A viola de arco como rainha
Um programa fora do comum no qual Christophe Desjardins mostrou que para além do repertório contemporâneo é também um primoroso intérprete da música do século XVIII.
A viola de arco pode ser um instrumento fascinante, mas é por vezes mal compreendido ou visto apenas como parceiro de segundo plano, tendo em conta o seu papel de mero preenchimento da textura em muitas obras orquestrais. As inúmeras anedotas sobre violas e violetistas que circulam entre os músicos são bem reveladoras deste estereótipo. O último concerto da Temporada Barroca da Metropolitana foi a perfeita antítese deste panorama. Nele a viola de arco foi rainha, contando com um dos seus mais brilhantes intérpretes, Christophe Desjardins, e com um programa fora do comum.
O convite ao violetista francês, figura de topo no repertório contemporâneo e destinatário de numerosas obras de criadores do nosso tempo, pode parecer pouco óbvio no contexto de um ciclo dedicado ao barroco, mas Desjardins é um músico versátil, que também tem feito incursões na música do passado destinada (ou passível de ser adaptada) ao seu instrumento. A sua técnica exímia, o seu bom gosto e inteligência musical convergem em versões de alto nível num amplo leque de campos estéticos. Foi assim revelador ouvi-lo no Concerto para Viola TWV 51: G9, de Georg Ph. Telemann (1681-1767), a primeira obra de vulto a solo dedicada a este instrumento, e no Concerto para Viola nº1, de Jiri Antonín Benda (1722-1795), composição atraente plena de inspiração melódica e teatralidade.
Entre as duas obras setecentistas, ouviu-se a Sequenza VI, de Luciano Berio (1925-2003), peça de referência no repertório para viola da segunda metade do século XX que tem em Desjardins um intérprete de eleição. O imensos desafios técnicos da partitura (que explora de forma engenhosa as possibilidades harmónicas de um instrumento de natureza melódica e está repleta de efeitos espectaculares como os impetuosos trémulos e imaginativas figurações plenas de agilidade) soaram nas mãos de Desjardins com uma naturalidade surpreendente.

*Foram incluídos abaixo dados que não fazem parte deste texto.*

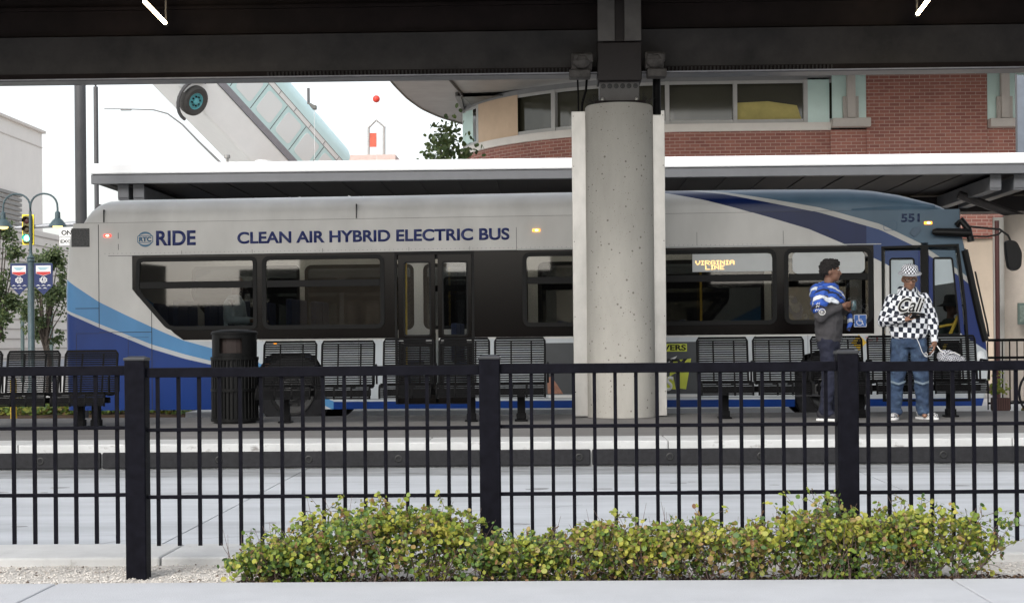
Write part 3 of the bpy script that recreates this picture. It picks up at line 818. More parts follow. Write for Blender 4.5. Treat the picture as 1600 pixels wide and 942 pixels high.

O concerto tinha começado com a Ouverture (Suite) TWV 55:G2, de Telemann, designada La Bizarre devido aos efeitos harmónicos rítmicos pouco comuns na linguagem da época. Inicialmente, o volume sonoro da Orquestra Metropolitana (reduzida a um conjunto de 14 instrumentistas, mais adequado à transparência da música setecentista) mostrou-se um pouco excessivo e forçado para espaço da sala, mas pouco a pouco foi ganhando equilíbrio numa interpretação rica em contrastes e atenta aos princípios estilísticos do barroco.
Pouco tempo depois de ter tomado posse como director artístico, Pedro Amaral referiu “a aposta no amadurecimento da interpretação da música barroca numa perspectiva historicamente informada”. Mesmo com instrumentos modernos é possível tal aproximação. “Hoje já não podemos tocar Bach ou Mozart como se fosse Bruckner”, disse na altura em que apresentou a temporada. A prestação da Metropolitana ao longo deste concerto mostrou que esse caminho tem sido seguido e também, mais uma vez, o carisma e o apuro técnico e musical da violinista Ana Pereira como concertino. Nos Concertos para Viola, de Benda e de Telemann, a orquestra correspondeu em uma boa sintonia com a direcção de Christophe Desjardins, cujas qualidades como solista contribuíram para interpretações luminosas, marcadas por fraseados elegantes de grande nitidez, uma qualidade de som que fez emergir de forma límpida o característico timbre da viola e fluente destreza nas cadências do Concerto de Benda.